Schindler’s List — a clear-eyed, flawless look at the Holocaust — is a movie filled with infinite paradoxes.
The most obvious paradox is its true story. Oskar Schindler (Liam Neeson) was a German businessman who ran factories that made unusable products in order to save the lives of the factory workers — 1,100 Jews who otherwise would have been sent to Nazi death camps.
The movie shows the man but never quite explains him. Schindler is a rich womanizer — what has he to gain from this astounding gesture? Spielberg answers that question, not by delving into Schindler’s character, but by showing the atrocity going on around Schindler.
That atrocity is best personified by Amon Goeth (Ralph Fiennes), the Nazi who runs the Krakow ghetto as well as a Jewish death camp. Goeth is the absolute evil among evils, a man playing God in the most lethal sense.
Goeth’s atrocities range from petty to tragic. In one scene, he considers raping one of his Jewish servants, but then he verbally ponders how tainted she would seem to him after the rape, and so he merely slaps her. In another instance, a Jewish woman tries to warn him of a mistake in one of the death camp’s physical details. Goeth shoots the woman, then tells an underling to correct the mistake.

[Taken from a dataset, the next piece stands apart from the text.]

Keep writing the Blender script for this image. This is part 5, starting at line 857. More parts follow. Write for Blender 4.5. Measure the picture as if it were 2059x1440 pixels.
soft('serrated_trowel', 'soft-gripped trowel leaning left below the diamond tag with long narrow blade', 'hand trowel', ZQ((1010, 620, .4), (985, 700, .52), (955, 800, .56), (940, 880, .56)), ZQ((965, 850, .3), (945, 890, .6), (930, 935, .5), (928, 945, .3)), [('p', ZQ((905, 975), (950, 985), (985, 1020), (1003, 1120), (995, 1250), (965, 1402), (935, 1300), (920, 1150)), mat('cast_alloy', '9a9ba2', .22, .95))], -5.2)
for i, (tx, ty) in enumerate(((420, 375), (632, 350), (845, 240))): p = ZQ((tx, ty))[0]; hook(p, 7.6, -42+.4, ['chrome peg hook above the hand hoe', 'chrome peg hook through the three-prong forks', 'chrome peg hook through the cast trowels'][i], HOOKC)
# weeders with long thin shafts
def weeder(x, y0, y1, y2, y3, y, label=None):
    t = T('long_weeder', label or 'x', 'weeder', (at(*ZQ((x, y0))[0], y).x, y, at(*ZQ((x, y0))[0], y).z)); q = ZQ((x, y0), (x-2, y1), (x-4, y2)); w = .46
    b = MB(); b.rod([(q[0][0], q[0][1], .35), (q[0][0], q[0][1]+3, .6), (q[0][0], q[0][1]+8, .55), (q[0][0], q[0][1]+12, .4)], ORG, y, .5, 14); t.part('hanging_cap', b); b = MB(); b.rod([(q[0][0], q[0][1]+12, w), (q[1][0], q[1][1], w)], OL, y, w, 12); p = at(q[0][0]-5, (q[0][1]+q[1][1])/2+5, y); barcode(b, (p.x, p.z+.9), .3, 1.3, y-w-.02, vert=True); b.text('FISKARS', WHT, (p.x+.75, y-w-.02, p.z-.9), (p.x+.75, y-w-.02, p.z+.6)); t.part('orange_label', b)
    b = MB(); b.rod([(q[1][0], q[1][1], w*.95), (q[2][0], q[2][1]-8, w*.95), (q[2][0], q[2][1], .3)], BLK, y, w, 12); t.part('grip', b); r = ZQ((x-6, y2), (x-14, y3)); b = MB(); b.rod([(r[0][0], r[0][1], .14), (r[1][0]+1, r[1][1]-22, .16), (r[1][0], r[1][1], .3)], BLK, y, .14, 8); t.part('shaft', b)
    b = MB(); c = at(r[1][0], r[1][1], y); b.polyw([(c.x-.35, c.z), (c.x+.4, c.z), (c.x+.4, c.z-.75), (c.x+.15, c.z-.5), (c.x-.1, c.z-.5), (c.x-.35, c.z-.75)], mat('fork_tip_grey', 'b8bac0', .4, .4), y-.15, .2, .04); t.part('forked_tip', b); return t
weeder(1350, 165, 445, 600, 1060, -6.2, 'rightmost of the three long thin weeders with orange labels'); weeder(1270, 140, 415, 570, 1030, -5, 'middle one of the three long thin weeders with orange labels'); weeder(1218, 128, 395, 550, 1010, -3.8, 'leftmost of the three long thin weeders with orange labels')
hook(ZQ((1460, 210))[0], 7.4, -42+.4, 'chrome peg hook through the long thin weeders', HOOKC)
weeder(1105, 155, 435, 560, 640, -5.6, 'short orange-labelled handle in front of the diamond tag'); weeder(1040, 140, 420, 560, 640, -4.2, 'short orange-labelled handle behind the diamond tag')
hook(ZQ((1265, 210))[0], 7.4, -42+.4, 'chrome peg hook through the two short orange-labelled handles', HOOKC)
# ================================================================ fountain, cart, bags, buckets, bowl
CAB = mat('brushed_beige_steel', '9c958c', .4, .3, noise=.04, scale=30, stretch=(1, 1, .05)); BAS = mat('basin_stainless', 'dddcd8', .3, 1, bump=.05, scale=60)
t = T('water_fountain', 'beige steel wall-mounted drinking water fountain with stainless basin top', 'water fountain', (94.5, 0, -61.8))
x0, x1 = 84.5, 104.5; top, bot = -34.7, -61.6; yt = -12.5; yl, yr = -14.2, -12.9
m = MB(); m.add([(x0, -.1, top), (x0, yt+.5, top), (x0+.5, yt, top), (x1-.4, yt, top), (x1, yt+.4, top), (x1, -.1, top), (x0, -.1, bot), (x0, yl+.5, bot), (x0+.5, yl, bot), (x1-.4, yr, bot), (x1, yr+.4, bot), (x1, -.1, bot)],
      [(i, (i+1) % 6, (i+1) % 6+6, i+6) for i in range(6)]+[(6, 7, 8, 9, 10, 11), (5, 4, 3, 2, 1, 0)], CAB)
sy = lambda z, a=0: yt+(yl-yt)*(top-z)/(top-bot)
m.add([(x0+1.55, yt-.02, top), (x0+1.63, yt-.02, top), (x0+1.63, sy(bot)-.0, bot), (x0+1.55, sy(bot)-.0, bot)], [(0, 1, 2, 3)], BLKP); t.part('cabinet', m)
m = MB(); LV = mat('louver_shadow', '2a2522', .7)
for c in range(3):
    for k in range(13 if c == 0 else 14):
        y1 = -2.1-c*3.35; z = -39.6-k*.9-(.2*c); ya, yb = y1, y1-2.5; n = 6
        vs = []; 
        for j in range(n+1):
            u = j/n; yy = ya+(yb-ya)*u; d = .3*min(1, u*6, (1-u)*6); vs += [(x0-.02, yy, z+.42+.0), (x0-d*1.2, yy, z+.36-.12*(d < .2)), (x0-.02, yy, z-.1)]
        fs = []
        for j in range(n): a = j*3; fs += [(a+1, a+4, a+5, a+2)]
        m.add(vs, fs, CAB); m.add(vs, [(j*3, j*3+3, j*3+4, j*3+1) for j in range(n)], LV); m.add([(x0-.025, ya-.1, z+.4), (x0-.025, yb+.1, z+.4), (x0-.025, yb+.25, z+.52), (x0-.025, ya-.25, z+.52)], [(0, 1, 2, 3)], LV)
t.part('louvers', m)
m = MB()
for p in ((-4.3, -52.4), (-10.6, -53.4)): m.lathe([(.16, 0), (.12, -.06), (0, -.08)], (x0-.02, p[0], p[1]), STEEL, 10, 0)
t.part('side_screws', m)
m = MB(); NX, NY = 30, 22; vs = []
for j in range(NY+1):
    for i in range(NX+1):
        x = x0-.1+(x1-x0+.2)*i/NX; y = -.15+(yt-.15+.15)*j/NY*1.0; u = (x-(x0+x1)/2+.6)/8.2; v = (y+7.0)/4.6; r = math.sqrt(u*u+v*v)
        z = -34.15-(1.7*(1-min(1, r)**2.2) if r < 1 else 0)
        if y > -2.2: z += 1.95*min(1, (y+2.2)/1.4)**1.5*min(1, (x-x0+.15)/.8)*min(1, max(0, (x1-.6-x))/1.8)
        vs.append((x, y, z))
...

Schindler’s List soberly examines the ethics between these two extremes. The Nazis want to have somebody, anybody, come begging to them. They play into the hands of Schindler, who acts as though he’s using the war to his own ends when what he’s really doing is saving Jewish lives.
Then there are the movie’s commercial paradoxes. In 1993, nobody would have expected Steven Spielberg, known mostly for escapist fare, to have made such a haunting movie. It looks as though a camera was just set down in the middle of the Holocaust to soberly record its brutality. The movie runs over three hours and is not a minute too long.